I am currently trying to simulate a large box of QM/MM water molecules with SPC/Fw model and GGA DFT functional (a cube of 40 angstrom sides). To validate the QM and MM simulations separately, I am testing a pure MM box of same dimensions with SPC/Fw model, and I was trying to set the LJ and coulomb cutoff length. I am using CP2K software and pairwise-style cutoff. By the conventions I should set the cutoff to <1/2 of smallest box dimension (~19 angstroms). But I encountered these two papers about this issue for liquid water:

• Liquid water simulation: A critical examination of cutoff length

• The Origin of Layer Structure Artifacts in Simulations of Liquid Water

both published in 2006, which suggests that larger cutoff lengths can lead to "layering" and other artifacts in pure water simulations. Elsewhere, I can find papers which suggest to keep the cutoff length to 9-12 angstroms (as discussed here: Rule-of-thumb for Morse potential cutoff in molecular dynamics?). So my question is: Does it makes sense then to limit cutoffs till 12 angstroms? And are there any significant issues particularly for QM/MM simulations?

For more details on the QM/MM setup: I am using an additive QM/MM system with electrostatic embedding.

Answer 1

Very interesting question!

The LJ potential is quite benign in that it has a $r^{-6}$ decay, which is pretty rapid. However, MD codes typically go a bit farther than a straightaway truncation at $r_{\rm max}$, but instead also apply an analytical correction for the region $[r_{\rm max},\infty)$. The analytical correction for the cut-off can be justified by long-range statistics: things look more and more uniform the farther you go from a point.

However, the cutoff needs to be large enough so that things really become uniform at that stage, that is, the pair correlation function $g(r)=1$ for $r \ge r_{\rm max}$; otherwise you end up affecting the behavior of the system.

While in principle increasing the cutoff should make simulations more accurate, the findings of the two papers you linked would seem to insinuate that this is not true.

However, one should not think that it is the cutoff that is to blame, but rather the water model. It looks like the water models have either been trained for systems that are too small, and/or the training model calculations have not been fully converged with respect to all computational parameters. What one is seeing is emergent behavior from an incorrect water model: when the calculations are performed numerically accurately, the system stops behaving in a physical manner. A smaller cutoff implies forcing an uniform structure at long range; if you instead use a larger cutoff, the systems starts to exhibit long-range structures.

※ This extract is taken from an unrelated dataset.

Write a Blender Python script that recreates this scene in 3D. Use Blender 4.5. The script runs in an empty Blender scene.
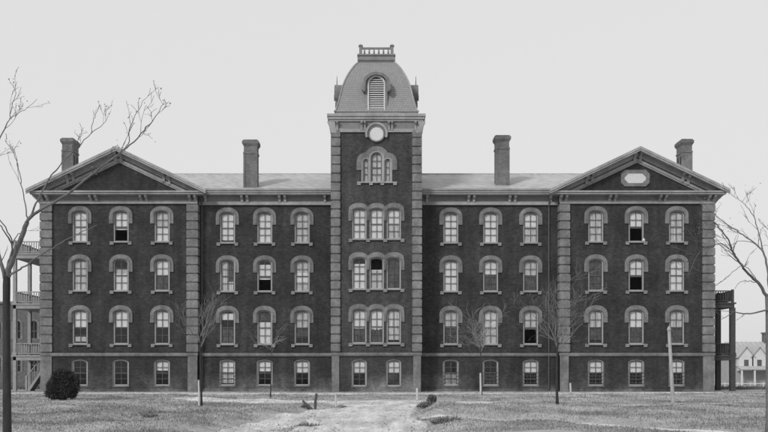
import bpy, math, random
import numpy as np
from mathutils import Vector
R = math.radians
PI = math.pi
random.seed(7)
C = bpy.context.scene.collection
SC = bpy.context.scene

# ------------------------------------------------------------------ camera, sky, sun, exposure
EYE, DIST, F = 1.88, 70.0, 875.0          # eye height, metres to the gabled fronts, focal length in photo pixels
cam_d = bpy.data.cameras.new('camera')
cam = bpy.data.objects.new('camera', cam_d)
C.objects.link(cam)
cam.location = (0, -DIST, EYE)
cam.rotation_euler = (R(90), 0, 0)
cam_d.sensor_width = 36
cam_d.lens = 36 * F / 768
cam_d.shift_x = 7 / 768
cam_d.shift_y = 152 / 768
cam_d.clip_start = 0.1
cam_d.clip_end = 6000
SC.camera = cam

SUN_DIR = Vector((-0.52, -0.72, 0.55)).normalized()      # towards the sun: from the left, in front of the facade
w = bpy.data.worlds.new('World')
SC.world = w
w.use_nodes = True
nt = w.node_tree
nt.nodes.clear()
sky = nt.nodes.new('ShaderNodeTexSky')
sky.sky_type = 'NISHITA'
sky.sun_disc = False
sky.sun_elevation = math.asin(SUN_DIR.z)
sky.sun_rotation = math.atan2(SUN_DIR.x, SUN_DIR.y)
sky.air_density = 2.0
sky.dust_density = 4.0
bw = nt.nodes.new('ShaderNodeRGBToBW')
mixs = nt.nodes.new('ShaderNodeMix')
mixs.data_type = 'RGBA'
mixs.inputs['Factor'].default_value = 0.88            # thin white overcast over the clear sky
mixs.inputs[7].default_value = (8.1, 8.1, 8.1, 1)
bg = nt.nodes.new('ShaderNodeBackground')
bg.inputs['Strength'].default_value = 0.1
wo = nt.nodes.new('ShaderNodeOutputWorld')
nt.links.new(sky.outputs[0], bw.inputs[0])
nt.links.new(bw.outputs[0], mixs.inputs[6])
nt.links.new(mixs.outputs[2], bg.inputs[0])
nt.links.new(bg.outputs[0], wo.inputs[0])

sl = bpy.data.lights.new('sun', 'SUN')
sl.energy = 2.2
sl.angle = R(10)
sl.color = (1, 1, 1)
sun = bpy.data.objects.new('sun', sl)
C.objects.link(sun)
sun.location = SUN_DIR * 100
sun.rotation_euler = (-SUN_DIR).to_track_quat('-Z', 'Y').to_euler()

SC.view_settings.view_transform = 'Standard'
SC.view_settings.look = 'None'
SC.view_settings.gamma = 1
SC.view_settings.use_curve_mapping = False
SC.view_settings.exposure = 0.0
SC.cycles.use_denoising = True
SC.cycles.max_bounces = 6
SC.cycles.volume_bounces = 1
SC.cycles.volume_step_rate = 4

# ------------------------------------------------------------------ coordinates read off the plate
def WX(px, d): return (px - 377.0) * d / F            # metres sideways of a photo column at distance d
def WZ(py, d): return EYE + (368.0 - py) * d / F      # height of a photo row at distance d

# ------------------------------------------------------------------ materials (the plate is black and white: every tone is a grey)
def mat(name, base, var=0.2, scale=3.0, rough=0.85, bump=0.0, brick=None, detail=6, stretch=None, spec=0.3, var2=0.0, scale2=0.4, cvar=0.18, stain=0.0, salts=0.0):
    m = bpy.data.materials.new(name)
    m.use_nodes = True
    t = m.node_tree
    b = t.nodes['Principled BSDF']
    b.inputs['Roughness'].default_value = rough
    b.inputs['Specular IOR Level'].default_value = spec
    tc = t.nodes.new('ShaderNodeTexCoord')
    src = tc.outputs['Object']
    mp = t.nodes.new('ShaderNodeMapping')
    if stretch: mp.inputs['Scale'].default_value = stretch
    t.links.new(src, mp.inputs[0])
    n = t.nodes.new('ShaderNodeTexNoise')
    n.inputs['Scale'].default_value = scale
    n.inputs['Detail'].default_value = detail
    n.inputs['Roughness'].default_value = 0.65
    t.links.new(mp.outputs[0], n.inputs['Vector'])
    mr = t.nodes.new('ShaderNodeMapRange')
    mr.inputs[1].default_value = 0.3; mr.inputs[2].default_value = 0.7
    mr.inputs[3].default_value = 1 - var; mr.inputs[4].default_value = 1 + var
    t.links.new(n.outputs[0], mr.inputs[0])
    cur = mr.outputs[0]
    def mul(a, c):
        q = t.nodes.new('ShaderNodeMath'); q.operation = 'MULTIPLY'
        t.links.new(a, q.inputs[0])
        if isinstance(c, float): q.inputs[1].default_value = c
        else: t.links.new(c, q.inputs[1])
        return q.outputs[0]
    if var2:
        n2 = t.nodes.new('ShaderNodeTexNoise')
        n2.inputs['Scale'].default_value = scale2; n2.inputs['Detail'].default_value = 4
        t.links.new(mp.outputs[0], n2.inputs['Vector'])
        m2 = t.nodes.new('ShaderNodeMapRange')
        m2.inputs[1].default_value = 0.35; m2.inputs[2].default_value = 0.65
        m2.inputs[3].default_value = 1 - var2; m2.inputs[4].default_value = 1 + var2
        t.links.new(n2.outputs[0], m2.inputs[0])
        cur = mul(cur, m2.outputs[0])
    height = n.outputs[0]
    if brick:
        bwid, brow, mort, dark = brick
        sx = t.nodes.new('ShaderNodeSeparateXYZ'); t.links.new(src, sx.inputs[0])
        ad = t.nodes.new('ShaderNodeMath'); ad.operation = 'ADD'
        t.links.new(sx.outputs[0], ad.inputs[0]); t.links.new(sx.outputs[1], ad.inputs[1])
        cx = t.nodes.new('ShaderNodeCombineXYZ')
        t.links.new(ad.outputs[0], cx.inputs[0]); t.links.new(sx.outputs[2], cx.inputs[1])
        br = t.nodes.new('ShaderNodeTexBrick')
        br.inputs['Scale'].default_value = 1
        br.inputs['Brick Width'].default_value = bwid
        br.inputs['Row Height'].default_value = brow
        br.inputs['Mortar Size'].default_value = mort
        br.inputs['Color1'].default_value = (1-cvar,)*3 + (1,)
        br.inputs['Color2'].default_value = (1+cvar,)*3 + (1,)
        br.inputs['Mortar'].default_value = (dark, dark, dark, 1)
        t.links.new(cx.outputs[0], br.inputs['Vector'])
        g = t.nodes.new('ShaderNodeRGBToBW'); t.links.new(br.outputs[0], g.inputs[0])
        cur = mul(cur, g.outputs[0])
    if stain:
        mp3 = t.nodes.new('ShaderNodeMapping'); mp3.inputs['Scale'].default_value = (1.1, 1.1, .13)
        t.links.new(src, mp3.inputs[0])
        n3 = t.nodes.new('ShaderNodeTexNoise'); n3.inputs['Scale'].default_value = 1.4; n3.inputs['Detail'].default_value = 5
        t.links.new(mp3.outputs[0], n3.inputs['Vector'])
        m3 = t.nodes.new('ShaderNodeMapRange'); m3.inputs[1].default_value = .35; m3.inputs[2].default_value = .68
        m3.inputs[3].default_value = 1+stain; m3.inputs[4].default_value = 1-stain
        t.links.new(n3.outputs[0], m3.inputs[0]); cur = mul(cur, m3.outputs[0])
    if salts:                                            # pale salts bloomed on the lowest courses
        sz = t.nodes.new('ShaderNodeSeparateXYZ'); t.links.new(src, sz.inputs[0])
        m4 = t.nodes.new('ShaderNodeMapRange'); m4.inputs[1].default_value = .15; m4.inputs[2].default_value = 1.5; m4.inputs[3].default_value = 1; m4.inputs[4].default_value = 0
        t.links.new(sz.outputs[2], m4.inputs[0])
        n4 = t.nodes.new('ShaderNodeTexNoise'); n4.inputs['Scale'].default_value = .28; n4.inputs['Detail'].default_value = 6
        t.links.new(src, n4.inputs['Vector'])
        m5 = t.nodes.new('ShaderNodeMapRange'); m5.inputs[1].default_value = .4; m5.inputs[2].default_value = .65; m5.inputs[3].default_value = 0; m5.inputs[4].default_value = salts
        t.links.new(n4.outputs[0], m5.inputs[0])
        pr = mul(m4.outputs[0], m5.outputs[0])
        a1 = t.nodes.new('ShaderNodeMath'); a1.operation = 'ADD'; a1.inputs[1].default_value = 1; t.links.new(pr, a1.inputs[0])
        cur = mul(cur, a1.outputs[0])
    cur = mul(cur, float(base))
    t.links.new(cur, b.inputs['Base Color'])
    if bump:
        bp = t.nodes.new('ShaderNodeBump')
        bp.inputs['Strength'].default_value = bump
        bp.inputs['Distance'].default_value = 0.03
        t.links.new(height, bp.inputs['Height'])
        t.links.new(bp.outputs[0], b.inputs['Normal'])
    return m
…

So, while my general advice is to converge the cutoffs so that the system's properties do not change anymore, if you have a case where it has been reported that too large values for the cutoff result in inaccurate behavior, then you need to limit the cutoffs to smaller values.

Answer 2

I am afraid I can't be of much help regarding the QM part of your simulation, but I can give some thoughts on the MM part. In short: you should use the cutoff that was used to validate your force field. While a proper ab initio method is expected to improve with a longer cutoff, this is not necessarily true for force fields. The reason for that is that force fields are inevitably overfitted to either QM data or existing experimental data, meaning that the further you stray from the validated conditions, the less certain you can be in your results. In the original SPC/Fw paper, the cutoff they use for validation is 9 Å, so this is the cutoff I would use for the MM part.

Note that this may not be necessarily true with a complicating QM method on top, and I am not sure whether a standard practice for a "best cutoff" exists in this case. To me, this sounds like the type of question that warrants its own research project.